Obama's Missing Allies

Two former senators could have made the difference on health care

With chaos seeming to overwhelm all aspects of health care, Barack Obama's biggest problem may be that fate -- and a decision of his own that made sense at the time -- have conspired to rob him of three vital allies that could have radically transformed the politics of health care reform, at least in the Senate.  

The word in Washington is that the saddest irony in the battle over health care reform is that that the man who has championed the issue in the Senate for forty years, Sen. Ted Kennedy, is now too ill to actually give aid to a president committed to getting a new policy done. 

On the Democratic side, there's a belief that the intra-party war over the public option and costs could have been surmounted with Ted Kennedy holding court trying to get something done.   Among Republicans, on the Sunday talk shows, both Orrin Hatch and John McCain suggested that, liberal as he may be, Kennedy had both the legislative heft and the personal gravitas within the chamber to be able to get members of the GOP to at least listen. 

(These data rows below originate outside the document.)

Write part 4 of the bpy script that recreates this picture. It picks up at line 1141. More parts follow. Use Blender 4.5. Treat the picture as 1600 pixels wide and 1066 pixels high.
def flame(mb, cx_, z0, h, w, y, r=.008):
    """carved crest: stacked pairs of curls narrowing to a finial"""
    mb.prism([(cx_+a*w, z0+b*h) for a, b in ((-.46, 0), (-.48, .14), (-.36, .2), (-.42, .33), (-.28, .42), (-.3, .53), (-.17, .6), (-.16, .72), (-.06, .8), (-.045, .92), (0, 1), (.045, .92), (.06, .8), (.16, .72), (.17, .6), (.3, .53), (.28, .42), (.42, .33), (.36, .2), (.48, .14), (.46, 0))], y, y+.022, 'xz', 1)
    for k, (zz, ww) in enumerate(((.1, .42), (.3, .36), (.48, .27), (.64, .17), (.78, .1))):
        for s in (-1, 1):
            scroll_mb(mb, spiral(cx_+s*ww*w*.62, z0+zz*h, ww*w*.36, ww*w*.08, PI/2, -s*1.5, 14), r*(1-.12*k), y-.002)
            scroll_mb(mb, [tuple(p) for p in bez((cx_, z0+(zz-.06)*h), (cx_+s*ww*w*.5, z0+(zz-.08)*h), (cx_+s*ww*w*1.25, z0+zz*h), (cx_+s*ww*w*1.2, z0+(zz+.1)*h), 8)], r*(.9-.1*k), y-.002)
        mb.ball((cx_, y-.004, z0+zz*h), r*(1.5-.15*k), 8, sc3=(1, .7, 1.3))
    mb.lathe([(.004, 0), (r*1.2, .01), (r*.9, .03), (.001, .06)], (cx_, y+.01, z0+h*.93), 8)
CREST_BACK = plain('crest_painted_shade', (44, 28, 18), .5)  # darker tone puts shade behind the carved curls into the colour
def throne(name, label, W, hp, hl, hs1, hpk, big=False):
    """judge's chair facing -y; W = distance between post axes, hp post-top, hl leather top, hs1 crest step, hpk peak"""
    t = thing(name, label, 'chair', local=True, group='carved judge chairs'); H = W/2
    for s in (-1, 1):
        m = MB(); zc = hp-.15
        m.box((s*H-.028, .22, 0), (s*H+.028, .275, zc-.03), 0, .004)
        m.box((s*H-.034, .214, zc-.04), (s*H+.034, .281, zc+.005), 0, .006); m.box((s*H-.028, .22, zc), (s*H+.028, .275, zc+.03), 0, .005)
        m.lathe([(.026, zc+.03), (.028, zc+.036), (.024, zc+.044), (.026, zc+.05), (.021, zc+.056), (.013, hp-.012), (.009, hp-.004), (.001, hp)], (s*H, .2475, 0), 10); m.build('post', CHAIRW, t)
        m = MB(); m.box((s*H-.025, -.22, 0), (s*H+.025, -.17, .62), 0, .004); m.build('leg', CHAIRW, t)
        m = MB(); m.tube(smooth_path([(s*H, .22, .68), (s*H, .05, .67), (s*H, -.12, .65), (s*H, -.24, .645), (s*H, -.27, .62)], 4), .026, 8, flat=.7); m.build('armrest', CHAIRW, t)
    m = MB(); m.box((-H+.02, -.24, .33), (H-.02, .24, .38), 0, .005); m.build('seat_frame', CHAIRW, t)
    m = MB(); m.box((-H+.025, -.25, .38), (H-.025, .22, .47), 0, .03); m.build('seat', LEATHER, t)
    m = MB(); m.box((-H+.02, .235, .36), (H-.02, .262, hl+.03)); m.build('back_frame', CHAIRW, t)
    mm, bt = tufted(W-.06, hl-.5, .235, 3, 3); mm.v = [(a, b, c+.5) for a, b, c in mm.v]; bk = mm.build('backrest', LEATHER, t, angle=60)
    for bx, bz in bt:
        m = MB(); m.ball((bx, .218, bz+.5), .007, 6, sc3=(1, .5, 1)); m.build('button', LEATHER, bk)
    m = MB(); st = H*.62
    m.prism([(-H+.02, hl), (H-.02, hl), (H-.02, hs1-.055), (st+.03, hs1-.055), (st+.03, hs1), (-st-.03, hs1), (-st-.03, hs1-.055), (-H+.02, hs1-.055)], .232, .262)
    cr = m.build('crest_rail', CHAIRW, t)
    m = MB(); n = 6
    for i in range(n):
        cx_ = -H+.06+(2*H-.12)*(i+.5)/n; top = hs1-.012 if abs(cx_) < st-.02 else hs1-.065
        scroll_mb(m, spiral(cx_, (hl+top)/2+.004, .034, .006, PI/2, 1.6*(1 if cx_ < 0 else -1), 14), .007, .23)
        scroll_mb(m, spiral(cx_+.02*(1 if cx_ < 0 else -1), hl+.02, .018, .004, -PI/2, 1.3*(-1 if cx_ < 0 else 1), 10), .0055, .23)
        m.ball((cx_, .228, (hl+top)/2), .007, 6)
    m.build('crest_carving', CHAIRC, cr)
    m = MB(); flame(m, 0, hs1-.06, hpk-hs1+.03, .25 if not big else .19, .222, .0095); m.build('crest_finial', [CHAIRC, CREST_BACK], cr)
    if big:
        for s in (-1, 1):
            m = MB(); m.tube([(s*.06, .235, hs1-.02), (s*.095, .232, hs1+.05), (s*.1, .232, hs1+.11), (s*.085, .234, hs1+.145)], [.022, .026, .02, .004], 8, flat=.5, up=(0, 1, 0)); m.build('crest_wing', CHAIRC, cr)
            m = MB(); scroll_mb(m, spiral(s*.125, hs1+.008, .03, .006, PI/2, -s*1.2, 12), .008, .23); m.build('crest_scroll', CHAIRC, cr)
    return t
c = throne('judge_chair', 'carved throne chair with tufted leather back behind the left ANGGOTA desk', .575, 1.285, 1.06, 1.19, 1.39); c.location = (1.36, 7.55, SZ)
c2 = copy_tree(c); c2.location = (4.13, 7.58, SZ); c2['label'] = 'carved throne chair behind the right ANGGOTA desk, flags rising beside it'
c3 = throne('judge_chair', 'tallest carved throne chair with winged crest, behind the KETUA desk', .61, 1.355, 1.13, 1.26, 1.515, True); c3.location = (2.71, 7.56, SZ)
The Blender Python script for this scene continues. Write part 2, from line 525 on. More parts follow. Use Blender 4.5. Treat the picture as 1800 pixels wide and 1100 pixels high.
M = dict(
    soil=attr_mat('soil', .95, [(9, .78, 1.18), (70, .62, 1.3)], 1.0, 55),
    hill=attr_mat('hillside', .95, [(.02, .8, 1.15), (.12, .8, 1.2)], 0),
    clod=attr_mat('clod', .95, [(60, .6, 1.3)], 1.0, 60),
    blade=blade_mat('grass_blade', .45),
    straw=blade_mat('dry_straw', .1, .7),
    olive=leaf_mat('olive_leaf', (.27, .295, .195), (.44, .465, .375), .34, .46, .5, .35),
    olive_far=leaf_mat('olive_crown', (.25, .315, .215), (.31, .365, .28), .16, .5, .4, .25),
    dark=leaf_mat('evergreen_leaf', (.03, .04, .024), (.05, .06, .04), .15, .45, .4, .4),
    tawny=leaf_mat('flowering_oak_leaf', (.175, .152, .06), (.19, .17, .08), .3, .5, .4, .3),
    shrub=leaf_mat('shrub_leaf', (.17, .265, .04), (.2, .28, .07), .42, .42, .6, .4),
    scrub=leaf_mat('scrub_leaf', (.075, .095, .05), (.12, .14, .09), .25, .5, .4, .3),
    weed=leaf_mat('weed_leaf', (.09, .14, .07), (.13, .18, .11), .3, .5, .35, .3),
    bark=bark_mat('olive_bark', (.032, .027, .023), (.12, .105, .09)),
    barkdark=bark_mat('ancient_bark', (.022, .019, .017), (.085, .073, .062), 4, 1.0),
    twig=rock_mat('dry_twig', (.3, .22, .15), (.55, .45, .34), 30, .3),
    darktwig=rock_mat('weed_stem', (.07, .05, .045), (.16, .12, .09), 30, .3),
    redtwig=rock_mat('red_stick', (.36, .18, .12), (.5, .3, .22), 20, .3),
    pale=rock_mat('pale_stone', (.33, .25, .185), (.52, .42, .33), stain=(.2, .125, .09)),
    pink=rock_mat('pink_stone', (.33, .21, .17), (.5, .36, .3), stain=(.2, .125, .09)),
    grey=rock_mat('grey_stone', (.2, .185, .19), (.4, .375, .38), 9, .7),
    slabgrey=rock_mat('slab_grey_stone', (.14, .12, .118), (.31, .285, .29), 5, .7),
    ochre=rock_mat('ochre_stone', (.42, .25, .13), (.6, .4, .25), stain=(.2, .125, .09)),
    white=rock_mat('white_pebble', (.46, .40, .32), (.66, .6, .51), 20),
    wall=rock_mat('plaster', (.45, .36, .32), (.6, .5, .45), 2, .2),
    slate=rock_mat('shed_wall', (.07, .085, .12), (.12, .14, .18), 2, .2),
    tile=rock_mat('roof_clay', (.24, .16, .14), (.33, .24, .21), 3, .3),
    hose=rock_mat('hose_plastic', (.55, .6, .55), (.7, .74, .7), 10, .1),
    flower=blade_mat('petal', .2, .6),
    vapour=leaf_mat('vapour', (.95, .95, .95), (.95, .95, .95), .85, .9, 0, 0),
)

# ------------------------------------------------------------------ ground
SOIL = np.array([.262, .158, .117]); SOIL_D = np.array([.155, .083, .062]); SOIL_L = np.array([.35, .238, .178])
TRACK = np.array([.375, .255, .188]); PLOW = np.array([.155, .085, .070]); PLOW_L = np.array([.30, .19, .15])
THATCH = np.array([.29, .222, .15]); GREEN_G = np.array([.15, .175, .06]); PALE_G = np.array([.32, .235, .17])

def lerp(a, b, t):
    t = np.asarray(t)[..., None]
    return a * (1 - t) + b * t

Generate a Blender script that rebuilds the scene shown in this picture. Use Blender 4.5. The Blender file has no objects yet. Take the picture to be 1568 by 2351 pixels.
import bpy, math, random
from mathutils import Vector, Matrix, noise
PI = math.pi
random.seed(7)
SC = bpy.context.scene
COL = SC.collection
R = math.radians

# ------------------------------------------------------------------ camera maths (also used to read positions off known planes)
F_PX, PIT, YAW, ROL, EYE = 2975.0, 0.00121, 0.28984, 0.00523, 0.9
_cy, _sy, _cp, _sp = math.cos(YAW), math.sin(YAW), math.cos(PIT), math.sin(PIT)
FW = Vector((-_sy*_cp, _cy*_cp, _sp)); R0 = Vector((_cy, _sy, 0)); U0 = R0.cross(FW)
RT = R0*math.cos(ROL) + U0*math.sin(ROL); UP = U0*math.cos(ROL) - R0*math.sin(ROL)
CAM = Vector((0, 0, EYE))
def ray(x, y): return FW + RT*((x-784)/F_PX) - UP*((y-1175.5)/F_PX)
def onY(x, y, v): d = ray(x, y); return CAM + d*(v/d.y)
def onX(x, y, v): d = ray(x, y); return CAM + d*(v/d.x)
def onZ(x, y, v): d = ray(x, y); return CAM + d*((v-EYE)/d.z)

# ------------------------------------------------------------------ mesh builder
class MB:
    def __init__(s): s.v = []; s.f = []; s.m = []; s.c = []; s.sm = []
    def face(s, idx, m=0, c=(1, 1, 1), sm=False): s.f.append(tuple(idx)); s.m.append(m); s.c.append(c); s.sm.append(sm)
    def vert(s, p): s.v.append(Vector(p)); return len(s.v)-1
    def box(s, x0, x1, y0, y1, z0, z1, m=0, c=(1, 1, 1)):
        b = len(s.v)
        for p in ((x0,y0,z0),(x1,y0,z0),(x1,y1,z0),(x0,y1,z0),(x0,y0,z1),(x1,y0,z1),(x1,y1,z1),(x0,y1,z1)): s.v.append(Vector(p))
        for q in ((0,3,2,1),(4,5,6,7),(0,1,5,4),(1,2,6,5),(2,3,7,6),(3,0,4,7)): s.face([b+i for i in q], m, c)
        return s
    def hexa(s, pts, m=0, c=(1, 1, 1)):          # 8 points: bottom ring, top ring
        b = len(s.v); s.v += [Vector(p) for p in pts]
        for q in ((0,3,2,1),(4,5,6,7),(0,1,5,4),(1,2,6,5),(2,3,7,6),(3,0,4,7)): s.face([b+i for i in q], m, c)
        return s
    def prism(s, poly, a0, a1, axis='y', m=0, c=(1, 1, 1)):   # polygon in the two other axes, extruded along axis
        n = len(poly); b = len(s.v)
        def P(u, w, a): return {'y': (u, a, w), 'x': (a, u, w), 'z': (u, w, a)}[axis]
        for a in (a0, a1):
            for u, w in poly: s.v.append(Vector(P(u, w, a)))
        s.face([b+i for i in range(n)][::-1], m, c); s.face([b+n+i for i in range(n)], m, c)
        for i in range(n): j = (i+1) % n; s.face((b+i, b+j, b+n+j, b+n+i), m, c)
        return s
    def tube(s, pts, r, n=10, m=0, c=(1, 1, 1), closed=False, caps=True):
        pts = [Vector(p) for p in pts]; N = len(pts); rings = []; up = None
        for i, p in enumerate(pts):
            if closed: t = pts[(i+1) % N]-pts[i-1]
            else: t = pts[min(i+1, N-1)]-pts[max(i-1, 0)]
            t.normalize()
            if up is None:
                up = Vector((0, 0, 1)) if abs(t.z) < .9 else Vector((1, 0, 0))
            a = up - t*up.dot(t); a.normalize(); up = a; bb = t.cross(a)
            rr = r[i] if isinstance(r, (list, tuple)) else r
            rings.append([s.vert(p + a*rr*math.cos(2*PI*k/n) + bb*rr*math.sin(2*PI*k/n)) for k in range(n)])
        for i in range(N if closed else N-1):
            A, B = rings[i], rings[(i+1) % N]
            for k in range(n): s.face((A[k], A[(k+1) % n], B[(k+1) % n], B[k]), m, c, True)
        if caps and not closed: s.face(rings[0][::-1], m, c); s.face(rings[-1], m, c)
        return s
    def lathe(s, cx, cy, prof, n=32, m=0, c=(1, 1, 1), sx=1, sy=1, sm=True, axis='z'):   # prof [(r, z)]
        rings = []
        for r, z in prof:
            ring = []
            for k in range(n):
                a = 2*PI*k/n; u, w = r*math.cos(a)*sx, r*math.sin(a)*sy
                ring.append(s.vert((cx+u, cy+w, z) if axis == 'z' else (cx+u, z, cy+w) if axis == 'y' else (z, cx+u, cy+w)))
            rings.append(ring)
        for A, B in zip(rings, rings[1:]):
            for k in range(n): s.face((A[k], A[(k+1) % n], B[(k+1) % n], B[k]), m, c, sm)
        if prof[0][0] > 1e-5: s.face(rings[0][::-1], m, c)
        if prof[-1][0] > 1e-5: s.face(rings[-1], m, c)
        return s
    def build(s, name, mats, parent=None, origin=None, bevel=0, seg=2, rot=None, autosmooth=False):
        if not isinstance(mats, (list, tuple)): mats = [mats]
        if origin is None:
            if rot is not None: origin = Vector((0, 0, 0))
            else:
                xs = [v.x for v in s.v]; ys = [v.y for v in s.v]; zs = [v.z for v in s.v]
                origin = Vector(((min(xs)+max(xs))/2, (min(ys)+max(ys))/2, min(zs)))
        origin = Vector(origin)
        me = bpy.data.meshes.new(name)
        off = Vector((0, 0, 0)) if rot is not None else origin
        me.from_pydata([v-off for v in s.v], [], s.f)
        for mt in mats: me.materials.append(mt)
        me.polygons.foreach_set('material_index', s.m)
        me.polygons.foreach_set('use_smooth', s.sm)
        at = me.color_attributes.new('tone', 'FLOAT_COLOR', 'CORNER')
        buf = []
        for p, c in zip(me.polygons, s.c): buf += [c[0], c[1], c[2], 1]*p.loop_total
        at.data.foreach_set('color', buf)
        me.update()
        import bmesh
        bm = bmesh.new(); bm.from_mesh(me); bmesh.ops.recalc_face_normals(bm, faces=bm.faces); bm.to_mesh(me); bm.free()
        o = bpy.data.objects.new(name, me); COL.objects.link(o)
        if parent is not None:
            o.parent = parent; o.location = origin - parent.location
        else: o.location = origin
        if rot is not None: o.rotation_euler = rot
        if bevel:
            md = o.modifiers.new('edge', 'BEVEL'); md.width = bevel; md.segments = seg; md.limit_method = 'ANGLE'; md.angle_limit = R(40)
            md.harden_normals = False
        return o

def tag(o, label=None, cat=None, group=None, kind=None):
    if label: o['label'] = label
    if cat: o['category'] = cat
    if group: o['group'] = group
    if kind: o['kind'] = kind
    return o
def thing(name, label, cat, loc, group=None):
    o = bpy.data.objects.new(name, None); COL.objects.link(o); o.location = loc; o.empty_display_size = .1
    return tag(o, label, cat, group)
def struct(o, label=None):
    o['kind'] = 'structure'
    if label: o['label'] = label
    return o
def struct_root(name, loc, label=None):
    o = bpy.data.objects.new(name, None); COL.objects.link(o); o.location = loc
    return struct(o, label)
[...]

There's also another person who could have had the power to sway votes in the Democratic caucus: The man Obama wanted to run point on health care from the start -- former Majority Leader Tom Daschle

Recall that Obama originally gave Daschle a huge portfolio: Even though he would have secretary of health and human services, Daschle also would have been named "health care czar" -- making him also a de facto member of the White House staff with the ability to go right in and speak directly with the president.   Perhaps not since Henry Kissinger had the dual titles of secretary of state and national security adviser would one person have had such clout. 

Most importantly, having been majority leader, Daschle knows the ins and outs of the Senate like nobody's business.  Being the Senate, there are still quite a few members on both sides of the aisle that are there from his tenure running the place. He could get their temperature -- and figure out a deal that might even get a a handful of Republican votes. At the very least, Daschle could have made them felt that they had a place at the table.  And, for the Democrats, Daschle might have had the ability to figure out how to get around -- or cajole -- Senate Finance Chairman Max Baucus. 

Late payment of certain taxes and the questions raised by his seven years lobbying forced Daschle to withdraw his nomination in February.  While he still gets the White House's ear from the outside, a lot of the communicating that he's doing may or may not be on behalf of various clients.  It's not the same. 

Daschle can't give the inside guidance and confidential conversation to the senators as he could have before.  If Kennedy's absence makes for a spiritual void in the health care debate, Daschle's creates a tactical vacuum that, sorry, Gov. Kathleen Sibelius -- the new HHS secretary -- just can't fill.   

There's also one other person missing person that could have provided Obama with a valuable resource: his current secretary of state, Hillary Rodham Clinton.  At the time, Obama's selecting his chief rival for the Democratic presidential nomination seemed so out-of-the-box, yet brilliant that few could really criticize it.  The offer made Obama look magnanimous in giving State to a political foe, pragmatic in recognizing that Clinton's star power could be a good diplomatic weapon to launch on the world, but cunning as well by removing a once and possibly future rival from the domestic political scene.  

And, in fact, the Clintons have been a significant force in international relations.  Problem is, its on the domestic front where Hillary could be a powerful force right now.  Even though she was not a major committee or sub-committe chairman, Hillary Clinton had risen far in terms of influence within the Senate.  Republicans who previously loathed her spoke openly about how hard a working senator she had become.  

Had she stayed in the Senate, she might have been able to have been the one to help fight for the administration's priorities, with Ted Kennedy ill.  And even though she lost to Obama, her own desire to erase the significant blot on her record -- the ill-fated '93-'94 health plan -- could have driven her to be a real partner with Obama in getting something out of the Senate.  

Three people who could have made a difference on this major policy are lost to the president.  Time will tell if their absences prove fatal to Democratic hopes for health care reform.